Menurutnya, bila unsur tersebut tidak terpenuhi, seharusnya pengambil keputusan (hakim) mengadili perkara dan dapat membebaskan terdakwa.

"Unsur delik yang disangkakan itu terbukti atau tidak, itu penting. Kalau tidak terbukti ya tidak bisa dipaksakan," tambahnya mengakhiri.

Hal senada disampaikan Guru Besar Hukum Universitas Diponegoro (Undip) Prof Yos Johan Utama. Menurutnya putusan Hakim yang memidana Mardani sarat dengan kekeliruan.

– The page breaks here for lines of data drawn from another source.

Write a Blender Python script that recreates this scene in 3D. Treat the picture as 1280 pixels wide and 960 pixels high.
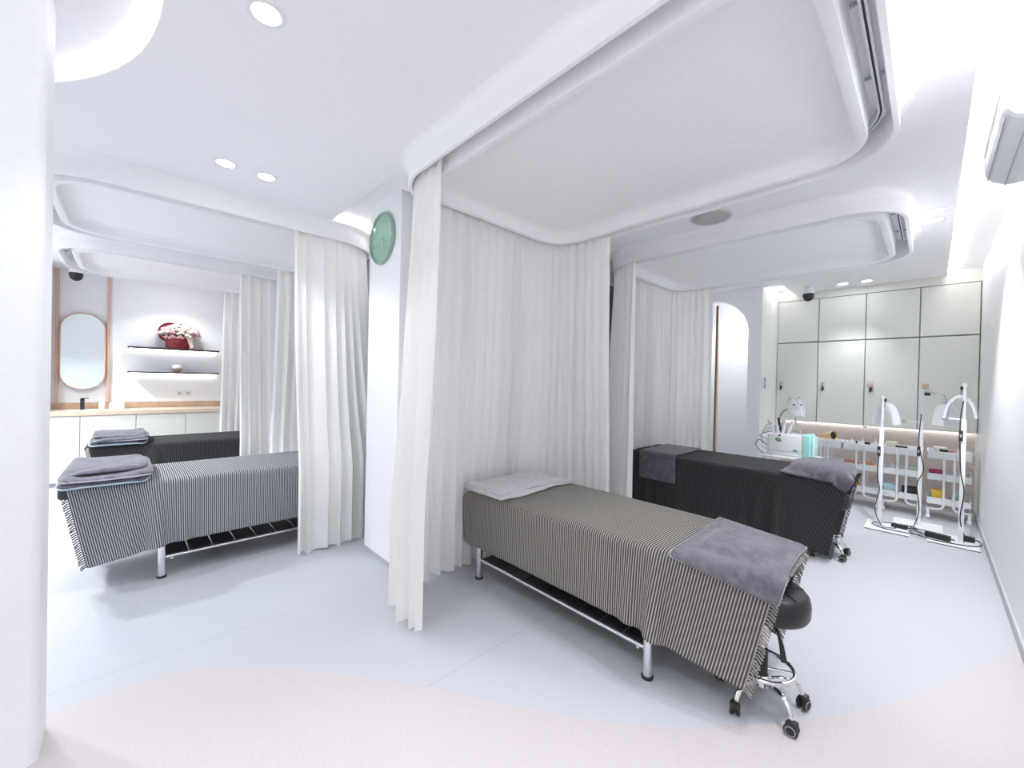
import bpy, bmesh, math, random
import numpy as np
from mathutils import Matrix, Vector
random.seed(7); rng = np.random.default_rng(7)
for o in list(bpy.data.objects): bpy.data.objects.remove(o)
C = bpy.context.scene; COL = C.collection; PI = math.pi; R = math.radians

# ------------------------------------------------------------------ camera
cam_d = bpy.data.cameras.new('camera'); cam = bpy.data.objects.new('camera', cam_d); COL.objects.link(cam)
cam_d.sensor_width = 36.0; cam_d.sensor_fit = 'HORIZONTAL'; cam_d.lens = 36 * 499.17 / 1280; cam_d.clip_start = 0.02
def cam_axes(yaw, pitch, roll):
    c, s = math.cos(yaw), math.sin(yaw)
    right = Vector((c, s, 0)); fw = Vector((-s, c, 0)); up = Vector((0, 0, 1))
    f2 = fw * math.cos(pitch) + up * math.sin(pitch); u2 = up * math.cos(pitch) - fw * math.sin(pitch)
    return right * math.cos(roll) + u2 * math.sin(roll), u2 * math.cos(roll) - right * math.sin(roll), f2
ca = cam_axes(R(46.353), R(-.3816), R(1.261))
cam.matrix_world = Matrix(((ca[0].x, ca[1].x, -ca[2].x, 0), (ca[0].y, ca[1].y, -ca[2].y, 0), (ca[0].z, ca[1].z, -ca[2].z, 1.45), (0, 0, 0, 1)))
C.camera = cam

# ------------------------------------------------------------------ world, exposure, light levels
W = bpy.data.worlds.new('world'); C.world = W; W.use_nodes = True
W.node_tree.nodes['Background'].inputs[0].default_value = (.9, .95, 1, 1)
W.node_tree.nodes['Background'].inputs[1].default_value = 0.42
C.view_settings.view_transform = 'Standard'; C.view_settings.look = 'None'
C.view_settings.gamma = 1.0; C.view_settings.use_curve_mapping = False
C.view_settings.exposure = 1.4
C.cycles.max_bounces = 10; C.cycles.diffuse_bounces = 8; C.cycles.sample_clamp_indirect = 8; C.cycles.caustics_reflective = False
SPOT_W = 24.0; SPOT_ANGLE = 116; COVE_E = 8.0; SHELF_E = 4.5
COOL = (.93, .965, 1.0); WARM = (1.0, .97, .95)

# ------------------------------------------------------------------ materials
MATS = {}
def mat(name, col, rough=.5, metal=0, spec=.5, noise=0, nscale=30, bump=0, bscale=200, emit=None, estr=0, sheen=0, coat=0, trans=0):
    if name in MATS: return MATS[name]
    m = bpy.data.materials.new(name); m.use_nodes = True; nt = m.node_tree; b = nt.nodes['Principled BSDF']
    b.inputs['Base Color'].default_value = (*col, 1); b.inputs['Roughness'].default_value = rough
    b.inputs['Metallic'].default_value = metal; b.inputs['Specular IOR Level'].default_value = spec
    if sheen: b.inputs['Sheen Weight'].default_value = sheen; b.inputs['Sheen Roughness'].default_value = .4
    if coat: b.inputs['Coat Weight'].default_value = coat
    if trans: b.inputs['Transmission Weight'].default_value = trans
    if emit: b.inputs['Emission Color'].default_value = (*emit, 1); b.inputs['Emission Strength'].default_value = estr
    tc = nt.nodes.new('ShaderNodeTexCoord')
    n = nt.nodes.new('ShaderNodeTexNoise'); n.inputs['Scale'].default_value = nscale; n.inputs['Detail'].default_value = 6
    nt.links.new(tc.outputs['Object'], n.inputs['Vector'])
    r = nt.nodes.new('ShaderNodeMapRange'); r.inputs[1].default_value = .3; r.inputs[2].default_value = .7
    k = max(noise, .012); r.inputs[3].default_value = 1 - k; r.inputs[4].default_value = 1 + k
    nt.links.new(n.outputs['Fac'], r.inputs[0])
    mx = nt.nodes.new('ShaderNodeVectorMath'); mx.operation = 'SCALE'; mx.inputs[0].default_value = col
    nt.links.new(r.outputs[0], mx.inputs['Scale']); nt.links.new(mx.outputs[0], b.inputs['Base Color'])
    if bump:
        n2 = nt.nodes.new('ShaderNodeTexNoise'); n2.inputs['Scale'].default_value = bscale; n2.inputs['Detail'].default_value = 3
        nt.links.new(tc.outputs['Object'], n2.inputs['Vector'])
        bp = nt.nodes.new('ShaderNodeBump'); bp.inputs['Strength'].default_value = bump; bp.inputs['Distance'].default_value = .01
        nt.links.new(n2.outputs['Fac'], bp.inputs['Height']); nt.links.new(bp.outputs[0], b.inputs['Normal'])
    MATS[name] = m; return m
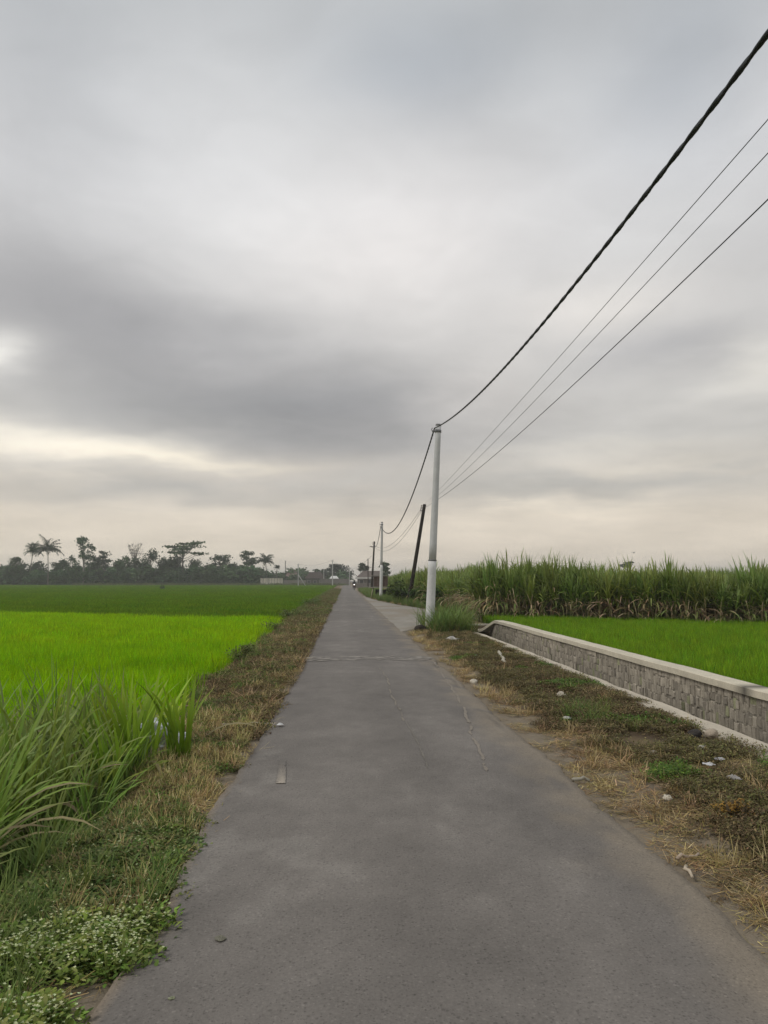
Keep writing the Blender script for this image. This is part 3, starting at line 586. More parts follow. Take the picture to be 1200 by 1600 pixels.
# ------------------------------------------------------------------ sugarcane
def cane_parts(k, tall=1.0):
    st, lf = MB(), MB(); n = 7
    for i in range(n):
        a, r = random.uniform(0, TAU), random.uniform(0, .26); x, y = r * math.cos(a), r * math.sin(a); h = random.uniform(1.1, 1.7) * tall
        ln, la = random.uniform(.02, .22), random.uniform(0, TAU); P = [(x + math.cos(la) * ln * h * t * t, y + math.sin(la) * ln * h * t * t, h * t) for t in np.linspace(0, 1, 6)]
        c = random.choice([(.46, .36, .22), (.38, .33, .18), (.54, .44, .28), (.27, .27, .11)])
        st.tube(P, .016, 6, c)
        P = np.array(P); m = 11; t = np.concatenate([U(.55, 1, 7), U(.2, .7, 4)]); B = np.stack([np.interp(t, np.linspace(0, 1, 6), P[:, q]) for q in range(3)], 1)
        old = (t < .62)[:, None]; green = pick([(.13, .20, .03), (.17, .25, .04), (.10, .165, .028), (.21, .27, .055)], m); brown = pick([(.33, .26, .15), (.40, .33, .20), (.20, .24, .08), (.18, .25, .07), (.30, .22, .12)], m)
        c0 = np.where(old, brown, green)
        ribbons(lf, B, U(0, TAU, m), U(.8, 1.35, m) * tall, U(.05, .085, m), np.where(old[:, 0], U(.3, 1.1, m), U(.05, .5, m)), np.where(old[:, 0], U(1.2, 2.4, m), U(.5, 2.0, m)), 7, c0, c0 * np.array([1.25, 1.15, 1.2]), 'leaf', twist=random.uniform(-.8, .8), jit=.18, bendpow=1.6)
        m = 4; ribbons(lf, np.repeat(P[-1:], m, 0), U(0, TAU, m), U(.9, 1.3, m) * tall, .055, U(.0, .2, m), U(.1, .5, m), 6, (.14, .21, .035), (.25, .32, .09), 'leaf', jit=.15)
        m = 5; B2 = np.stack([np.full(m, x), np.full(m, y), U(.1, .5, m)], 1); cc = pick([(.37, .30, .19), (.42, .35, .24), (.20, .26, .07), (.17, .23, .055), (.15, .2, .05)], m)
        ribbons(lf, B2, U(0, TAU, m), U(.4, .9, m), U(.04, .07, m), U(.2, .8, m), U(.8, 2.2, m), 5, cc, None, 'leaf')
    return st, lf
cparts = []; csrc = []
for k in range(5):
    st, lf = cane_parts(k); sm, lm = st.mesh('stalk', M['bark']), lf.mesh('leaves', M['cane']); cparts.append((sm, lm))
    q = MB(); o_ = sum(len(v) for v in st.v)
    q.v = st.v + lf.v; q.c = st.c + lf.c; q.n = st.n + lf.n; q.f = [(f, 0) for f, m in st.f] + [(f + o_, 1) for f, m in lf.f]
    csrc.append(q.build('sugarcane_source', [M['bark'], M['cane']], link=False))
def cane_front(x): return np.interp(x, [5.4, 6.5, 14.5, 30], [33.0, 31.6, 26.8, 20.0])
def cane_height(x, y): return (.62 + .50 * fbm(x * .7, y * .5, 401, 3)) * (1 - .10 * sstep(9, 13, x))
def sugarcane():
    n = 0
    xs = []
    for row in range(4):
        x = 5.7 + .2 * row
        while x < 21: xs.append((x + random.uniform(-.15, .15), cane_front(x) + .15 + row * .55 + random.uniform(-.15, .15))); x += .46 if row < 2 else .6
    for y in np.arange(48, 100, .8):
        for q in range(2): xs.append((5.6 + .7 * q + random.uniform(-.25, .25), y + random.uniform(-.3, .3)))
    for x, y in xs:
        sm, lm = random.choice(cparts); r = empty('sugarcane_plant', (x, y, float(gz(x, y)) - .02), random.uniform(0, TAU))
        s = float(cane_height(np.array([x]), np.array([y]))[0]) * random.choice([.82, .9, .96, 1.0, 1.06, 1.16]); r.scale = (1, 1, s)
        tag(r, 'tall sugarcane plant with brown stalks on the edge of the cane field', 'sugarcane', 'sugarcane plants along the edge of the field')
        for nm, me in (('stalk', sm), ('leaves', lm)):
            c = bpy.data.objects.new(nm, me); COL.objects.link(c); c.parent = r
    p = pts(5.8, 60, 20, 70, 1.6); p = p[p[:, 1] > cane_front(p[:, 0]) + 2.2]; q = pts(6.8, 60, 48, 135, .8); p = np.concatenate([p, q]); p = p[p[:, 0] > 5.9 + (p[:, 1] > 47) * .9]
    P = zed(p); P = P[infr(P, 700)]; n = len(P); s = cane_height(P[:, 0], P[:, 1]) * U(.88, 1.12, n)
    scatter('sugarcane_field', csrc, P, U(0, TAU, n), np.stack([np.ones(n) * 1.1, np.ones(n) * 1.1, s], 1), None, 'dense sugarcane filling the field behind its front plants', 'sugarcane')
sugarcane()

# tall grass tussocks left
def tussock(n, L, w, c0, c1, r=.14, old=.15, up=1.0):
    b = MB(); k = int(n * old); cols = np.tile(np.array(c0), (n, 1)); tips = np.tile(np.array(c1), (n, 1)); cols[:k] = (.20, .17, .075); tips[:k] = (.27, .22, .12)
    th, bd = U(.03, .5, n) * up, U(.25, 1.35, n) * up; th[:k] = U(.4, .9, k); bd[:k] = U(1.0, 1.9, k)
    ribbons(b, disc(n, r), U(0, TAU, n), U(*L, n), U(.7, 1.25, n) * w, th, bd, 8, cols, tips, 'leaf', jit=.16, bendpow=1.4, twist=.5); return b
def tussocks():
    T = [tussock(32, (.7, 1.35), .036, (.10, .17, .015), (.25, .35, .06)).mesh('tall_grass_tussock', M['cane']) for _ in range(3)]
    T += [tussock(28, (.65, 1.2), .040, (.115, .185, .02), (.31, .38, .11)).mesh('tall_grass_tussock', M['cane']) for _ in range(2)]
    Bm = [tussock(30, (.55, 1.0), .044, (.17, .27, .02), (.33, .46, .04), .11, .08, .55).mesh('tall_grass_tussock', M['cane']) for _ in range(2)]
    spots = []
    for y in np.arange(4.4, 9.4, .36):
        for k in range(5):
            x = -1.98 - .06 * max(0, y - 6) - k * .34 + random.uniform(-.12, .12)
            if y < 5.2 and k == 0: continue
            spots.append((x, y + random.uniform(-.15, .15)))
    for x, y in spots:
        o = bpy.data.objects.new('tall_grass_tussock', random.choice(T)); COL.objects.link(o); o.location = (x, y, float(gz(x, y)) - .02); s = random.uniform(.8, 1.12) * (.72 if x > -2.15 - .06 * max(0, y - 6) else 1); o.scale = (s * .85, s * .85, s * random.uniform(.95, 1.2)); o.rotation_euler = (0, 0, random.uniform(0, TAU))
        tag(o, 'tall dark green grass tussock in the thicket beside the left verge', 'grass tussock', 'tall grass tussocks left of the verge')
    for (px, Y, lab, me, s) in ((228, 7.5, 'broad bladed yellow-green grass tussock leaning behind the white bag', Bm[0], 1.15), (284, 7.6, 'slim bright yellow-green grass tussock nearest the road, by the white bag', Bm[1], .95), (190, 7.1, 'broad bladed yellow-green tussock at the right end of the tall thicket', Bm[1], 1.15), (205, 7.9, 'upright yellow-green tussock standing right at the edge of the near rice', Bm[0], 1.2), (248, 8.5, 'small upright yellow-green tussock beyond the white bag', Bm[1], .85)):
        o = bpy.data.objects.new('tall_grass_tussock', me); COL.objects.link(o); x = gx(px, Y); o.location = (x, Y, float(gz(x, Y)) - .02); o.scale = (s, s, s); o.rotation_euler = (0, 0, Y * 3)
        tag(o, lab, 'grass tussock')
    p = np.concatenate([pts(-4.2, -1.75, 3.9, 9.3, 34)]); p = p[p[:, 0] < -1.8 - .05 * (p[:, 1] - 6)]; P = zed(p); n = len(P)
    scatter('undergrowth', cov2 + gt + litb[:1], P, U(0, TAU, n), U(.9, 1.9, n), None, 'dark weeds and short grass under the tall tussocks', 'undergrowth')
tussocks()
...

Berdasarkan kajiannya, mantan Rektor Undip ini mengkritisi penghukuman yang dijatuhkan hakim terkait pasal yang dijeratkan kepada terdakwa Mardani.

Ia menyatakan bahwa keputusan Mardani selaku Bupati terkait pemindahan IUP dari aspek hukum administrasi adalah sah dan tidak pernah dinyatakan batal oleh Pengadilan Tata Usaha Negara (PTUN), yang merupakan pengadilan berwenang dalam ranah hukum administrasi.

Apalagi ada keputusan Pengadilan Niaga yang sudah inkrah dan menyatakan itu murni hubungan bisnis dan bukan merupakan kesepakatan diam-diam.